Dass eine Zurechnung aus anderen Gründen in Betracht kommen könnte, ist nicht ersichtlich. Insbesondere wegen der mangelnden Einwirkungsmöglichkeit der Klägerin auf die Heimbewohnerin, den fehlenden Kenntnissen der Klägerin über die Richtigkeit der von der Heimbewohnerin gemachten Angaben zu ihrem Einkommen und Vermögen und des verfolgten eigenen Interesses der Heimbewohnerin im Zusammenhang mit der Stellung eines Antrags auf Gewährung von Pflegewohngeld (selbst bei Stellung des Antrags durch den Einrichtungsträger) scheidet es auch aus, der Klägerin die Angaben des Sohns der Heimbewohnerin wegen einer Zugehörigkeit zu ihrer Sphäre zuzurechnen.
Vgl. zu einer solchen Zurechnung: BVerwG, Urteil vom 7.7.1966 - III C 219.64 -, BVerwGE 24, 294 ff.; OVG NRW, Urteil vom 2.5.1994 - 8 A 3885/93 -, NVwZ 1996, 610 ff.
Eine Heilung dieses Ermessensfehlers i.
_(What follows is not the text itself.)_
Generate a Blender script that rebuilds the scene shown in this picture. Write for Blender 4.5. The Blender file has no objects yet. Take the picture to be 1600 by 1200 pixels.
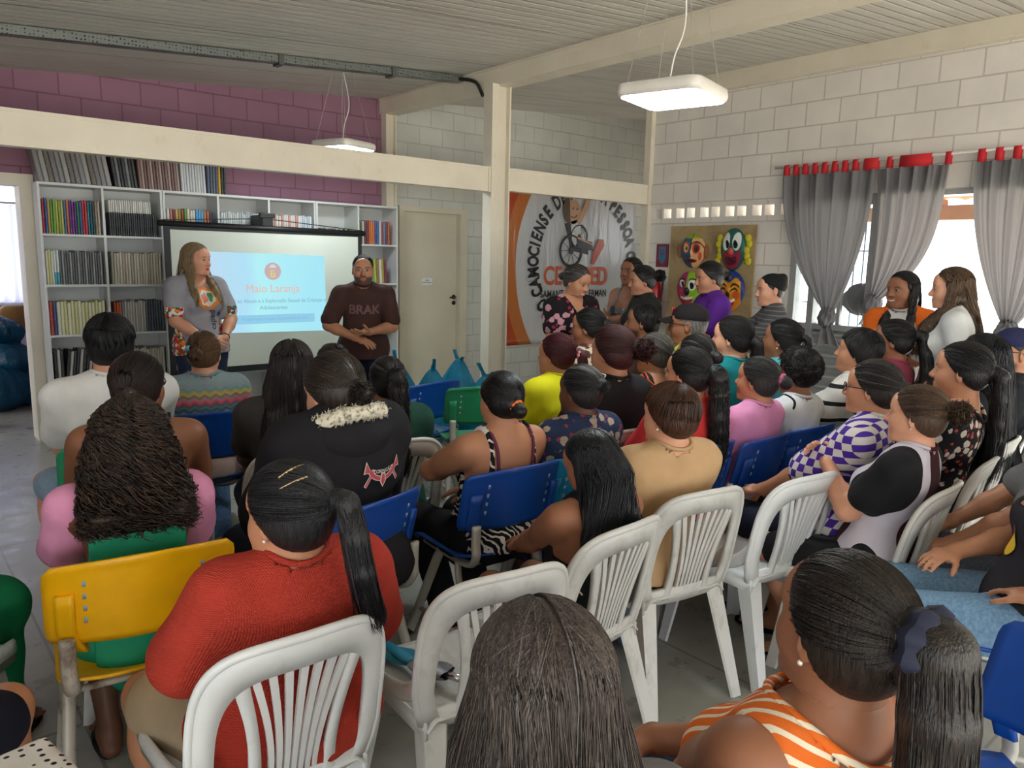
import bpy, bmesh, math, random
import numpy as np
from mathutils import Vector, Matrix
PI = math.pi
rnd = random.Random(7)
SC = bpy.context.scene
COL = SC.collection

# ---------------------------------------------------------------- camera
cam_data = bpy.data.cameras.new('camera')
cam = bpy.data.objects.new('camera', cam_data); COL.objects.link(cam)
cam_data.sensor_fit = 'HORIZONTAL'; cam_data.sensor_width = 36.0
cam_data.lens = 26.64; cam_data.clip_start = 0.02; cam_data.clip_end = 200
def cam_axes(yaw, pitch, roll):
    cy, sy, cp, sp = math.cos(yaw), math.sin(yaw), math.cos(pitch), math.sin(pitch)
    f = Vector((sy*cp, cy*cp, -sp)); r = Vector((cy, -sy, 0)); d = f.cross(r)
    c, s = math.cos(roll), math.sin(roll)
    return c*r + s*d, -s*r + c*d, f
_r, _d, _f = cam_axes(0.71112, 0.16281, -0.02192)
cam.matrix_world = Matrix(((_r.x, -_d.x, -_f.x, 0), (_r.y, -_d.y, -_f.y, 0), (_r.z, -_d.z, -_f.z, 1.58), (0, 0, 0, 1)))
SC.camera = cam

# ---------------------------------------------------------------- world, sun, exposure
W = bpy.data.worlds.new('World'); SC.world = W; W.use_nodes = True
wn = W.node_tree.nodes; wl = W.node_tree.links
bgn = wn['Background']
bgn.inputs['Color'].default_value = (0.93, 0.97, 1.0, 1); bgn.inputs['Strength'].default_value = 2.0
sun_d = bpy.data.lights.new('sun', 'SUN'); sun_d.energy = 12.0; sun_d.angle = 0.01; sun_d.color = (1, 0.95, 0.86)
sun = bpy.data.objects.new('sun', sun_d); COL.objects.link(sun)
sun.rotation_euler = Vector((-0.70, -0.06, -0.70)).to_track_quat('-Z', 'Y').to_euler()
SC.view_settings.view_transform = 'Standard'; SC.view_settings.look = 'None'
SC.view_settings.gamma = 1.0; SC.view_settings.use_curve_mapping = False
SC.view_settings.exposure = 1.1
SC.cycles.max_bounces = 7; SC.cycles.diffuse_bounces = 4; SC.cycles.glossy_bounces = 3
SC.cycles.transmission_bounces = 4; SC.cycles.transparent_max_bounces = 8
SC.cycles.caustics_reflective = False; SC.cycles.caustics_refractive = False
SC.cycles.sample_clamp_indirect = 6.0
try: SC.cycles.use_denoising = True
except Exception: pass

# ---------------------------------------------------------------- materials
def srgb(r, g=None, b=None):
    if g is None: r, g, b = r
    f = lambda c: (c/255/12.92) if c/255 <= 0.04045 else ((c/255+0.055)/1.055)**2.4
    return (f(r), f(g), f(b), 1.0)
MATS = {}
class NT:
    """small node-graph helper"""
    def __init__(s, name):
        s.m = bpy.data.materials.new(name); s.m.use_nodes = True
        s.n = s.m.node_tree.nodes; s.l = s.m.node_tree.links
        s.b = s.n['Principled BSDF']
    def new(s, t, **kw):
        nd = s.n.new(t)
        for k, v in kw.items():
            if k.startswith('i_'):
                key = k[2:]
                nd.inputs[int(key) if key.isdigit() else key.replace('_', ' ')].default_value = v
            else: setattr(nd, k, v)
        return nd
    def link(s, a, b): s.l.new(a, b)
    def obj(s):
        return s.new('ShaderNodeTexCoord').outputs['Object']
    def sep(s, v):
        x = s.new('ShaderNodeSeparateXYZ'); s.link(v, x.inputs[0]); return x.outputs
    def math(s, op, a, b=None, c=None):
        nd = s.new('ShaderNodeMath', operation=op)
        for i, v in enumerate((a, b, c)):
            if v is None: continue
            if isinstance(v, (int, float)): nd.inputs[i].default_value = v
            else: s.link(v, nd.inputs[i])
        return nd.outputs[0]
    def ramp(s, fac, stops, interp='LINEAR'):
        r = s.new('ShaderNodeValToRGB'); r.color_ramp.interpolation = interp
        e = r.color_ramp.elements
        while len(e) < len(stops): e.new(0.5)
        for i, (p, c) in enumerate(stops):
            e[i].position = p; e[i].color = c if len(c) == 4 else (*c, 1)
        s.link(fac, r.inputs[0]); return r.outputs[0]
    def mix(s, fac, a, b, mode='MIX'):
        nd = s.new('ShaderNodeMix', data_type='RGBA', blend_type=mode)
        for sock, v in ((nd.inputs[0], fac), (nd.inputs[6], a), (nd.inputs[7], b)):
            if isinstance(v, (int, float)): sock.default_value = v
            elif isinstance(v, tuple): sock.default_value = v
            else: s.link(v, sock)
        return nd.outputs[2]
    def noise(s, vec, scale, detail=3.0, rough=0.5):
        nd = s.new('ShaderNodeTexNoise'); nd.inputs['Scale'].default_value = scale
        nd.inputs['Detail'].default_value = detail; nd.inputs['Roughness'].default_value = rough
        if vec is not None: s.link(vec, nd.inputs['Vector'])
        return nd.outputs[0]
    def vor(s, vec, scale, feature='F1', rand=1.0):
        nd = s.new('ShaderNodeTexVoronoi', feature=feature); nd.inputs['Scale'].default_value = scale
        nd.inputs['Randomness'].default_value = rand
        s.link(vec, nd.inputs['Vector']); return nd
    def bump(s, h, strength=0.3, dist=0.01):
        nd = s.new('ShaderNodeBump'); nd.inputs['Strength'].default_value = strength
        nd.inputs['Distance'].default_value = dist; s.link(h, nd.inputs['Height'])
        s.link(nd.outputs[0], s.b.inputs['Normal'])
    def mapping(s, vec, scale=(1, 1, 1), rot=(0, 0, 0), loc=(0, 0, 0)):
        nd = s.new('ShaderNodeMapping'); nd.inputs['Scale'].default_value = scale
        nd.inputs['Rotation'].default_value = rot; nd.inputs['Location'].default_value = loc
        s.link(vec, nd.inputs['Vector']); return nd.outputs[0]
    def color(s, c):
        if isinstance(c, tuple): s.b.inputs['Base Color'].default_value = c
        else: s.link(c, s.b.inputs['Base Color'])
    def set(s, rough=None, metal=None, spec=None, emit=None, estr=None, alpha=None):
        if rough is not None: s.b.inputs['Roughness'].default_value = rough
        if metal is not None: s.b.inputs['Metallic'].default_value = metal
        if spec is not None: s.b.inputs['Specular IOR Level'].default_value = spec
        if emit is not None: s.b.inputs['Emission Color'].default_value = emit; s.b.inputs['Emission Strength'].default_value = estr
        if alpha is not None: s.b.inputs['Alpha'].default_value = alpha
def mat(name, c, rough=0.5, metal=0.0, spec=0.5, var=0.06, vscale=12.0, bump=0.0, bscale=60.0, emit=None, estr=0, worn=None):
    """plain procedural material: base colour with slight noise variation and optional fine bump / stains"""
    if name in MATS: return MATS[name]
    t = NT(name); o = t.obj()
    lo = tuple(max(0, v*(1-var)) for v in c[:3]) + (1,); hi = tuple(min(1, v*(1+var)) for v in c[:3]) + (1,)
    n = t.noise(o, vscale, 4)
    cc = t.ramp(n, [(0.3, lo), (0.7, hi)])
    if worn:
        wc, amount = worn
        f = t.ramp(t.noise(t.mapping(o, (1, 1, 0.6)), 14, 6, 0.65), [(1-amount-0.1, (0, 0, 0, 1)), (1-amount+0.1, (1, 1, 1, 1))])
        cc = t.mix(f, cc, wc)
    t.color(cc)
    t.set(rough, metal, spec)
    if emit: t.set(emit=emit, estr=estr)
    if bump: t.bump(t.noise(o, bscale, 3), bump, 0.004)
    MATS[name] = t.m; return t.m

# ---------------------------------------------------------------- object helpers
def link(o, parent=None):
    COL.objects.link(o)
    if parent is not None: o.parent = parent
    return o
def meta(o, label=None, cat=None, group=None, kind=None):
    if label: o['label'] = label
    if cat: o['category'] = cat
    if group: o['group'] = group
    if kind: o['kind'] = kind
    return o
def empty(name, loc=(0, 0, 0), rz=0.0, label=None, cat=None, group=None):
    o = bpy.data.objects.new(name, None); link(o); o.location = loc; o.rotation_euler = (0, 0, rz)
    o.empty_display_size = 0.1
    return meta(o, label, cat, group)
def fastmesh(name, V, F, smooth=True, colors=None):
    me = bpy.data.meshes.new(name)
    V = np.asarray(V, np.float32); F = np.asarray(F, np.int32)
    me.vertices.add(len(V)); me.vertices.foreach_set('co', V.ravel())
    k = F.shape[1]
    me.loops.add(F.size); me.loops.foreach_set('vertex_index', F.ravel())
    me.polygons.add(len(F)); me.polygons.foreach_set('loop_start', np.arange(0, F.size, k, dtype=np.int32))
    if smooth: me.polygons.foreach_set('use_smooth', np.ones(len(F), bool))
    me.update(calc_edges=True)
    if colors is not None:
        a = me.color_attributes.new('Col', 'FLOAT_COLOR', 'POINT')
        c = np.ones((len(V), 4), np.float32); c[:, :3] = colors
        a.data.foreach_set('color', c.ravel())
    return me
def mobj(name, V, F, m, parent=None, smooth=True, colors=None):
    o = bpy.data.objects.new(name, fastmesh(name, V, F, smooth, colors)); o.data.materials.append(m)
    return link(o, parent)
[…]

S. v. § 114 Satz 2 VwGO kam schon deshalb nicht in Betracht, weil der Beklagte, wollte er nicht mehr an dieser Zurechnung festhalten, seine Erwägungen nicht ergänzen, sondern auswechseln müsste.
Vgl. zur Ergänzung von Ermessenserwägungen: BVerwG, Beschluss vom 14.1.1999 - 6 B 133.98 -, NJW 1999, 2912 ff.; OVG NRW, Urteil vom 18.6.2002 - 15 A 1958/01 -, OVGE MüLü 49, 8 ff., jeweils m. w. N.; Kopp/Schenke, a. a. O., § 114 Rn. 50.